Caltrans engineers are scrambling to replace Pfeiffer Canyon Bridge, a 317-ft-long, concrete continuous box-beam bridge on a key coastal highway after mudslides moved one of the support columns more than a foot, causing the span to crack and bow.
Caltrans closed Highway 1 in Big Sur on Feb. 15 and determined that it would have to be replaced after a wet winter undermined the foundation on the steep hillside. The closure left some residents stranded, as other routes were blocked by mudslides in the area.
But crews now are stymied by the damaged structure. “We expected the demolition to take a day or two, but the demolition ball wasn’t striking the deck with the velocity we had hoped,” says
Caltrans spokesman Jim Shivers. Crews used a crane to drop the wrecking ball from a height of up to 10 ft. Shivers hopes to resume demolition after a day’s delay to bring in more equipment. “We are trying to do this in a controlled way, but it is still an unpredictable environment and an active slide area,” he observes.
The damage was first noticed on Feb. 11. Maintenance crews discovered that one of the bent columns was not plumb and cracks were apparent. Four days later, Caltrans engineers measured a 5° tilt in the column. Another intense rainstorm on Feb. 19 caused the slope under the foundation to slide significantly and put more pressure on the column, resulting in major cracks and a 6-in. dip in the deck.
Caltrans bridge maintenance engineer Erol Kaslan praises the 1968 structure for performing better than anticipated. “It didn’t have all the seismic detailing we build in bridges today, but it failed in a very ductile manner, redistributing load so we could continue to allow limited access to evacuate residents,” he says.
Kaslan adds, “The reinforced-concrete box girder bridge is as tough as a Sherman tank.” The ductile design of the column allowed it to remain stable, resisting collapse. “The damage we saw was not unlike the effect from an earthquake,” he says.
Caltrans is still cleaning up a number of corridor slides and slip-outs on coastal roadways and inspecting infrastructure in the process. From its list of emergency contractors, the agency called on Golden State Bridge to do the cleanup. As it is still an active slide area, Caltrans has not yet been able to access the steep hillside to do core drilling and determine the exact cause.
To speed up design and construction for the replacement bridge, Caltrans turned to a 315-ft, two-lane, clear-span welded-steel-plate-girder design with a reinforced-concrete deck, similar to the $4.5-million Whites Hill Sidehill Viaduct bridge, built in Marin County in 2002. “The design was selected because the foundations would be outside of the slide area and the steel girders could be shipped in and built rapidly,” Kaslan says.
While many of California’s bridges use a design similar to the one that was damaged in the storm, Kaslan does not believe they carry the same vulnerability.
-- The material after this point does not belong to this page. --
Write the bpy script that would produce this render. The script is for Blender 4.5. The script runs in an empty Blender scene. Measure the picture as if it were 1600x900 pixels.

Pfeiffer Canyon Bridge was built almost 50 years ago on a foundation anchored in bedrock. Movement under the surface changed the characteristics of the Franciscan Formation rock, leaving it vulnerable. “We are treating this as an anomaly,” Kaslan says.
The American Road & Transportation Builders Association estimates that as much as 10% of the 611,845 highway bridges in the country are “structurally deficient.” Of California’s structurally deficient bridges, six of the top 10 most traveled are on Highway 110 in Los Angeles.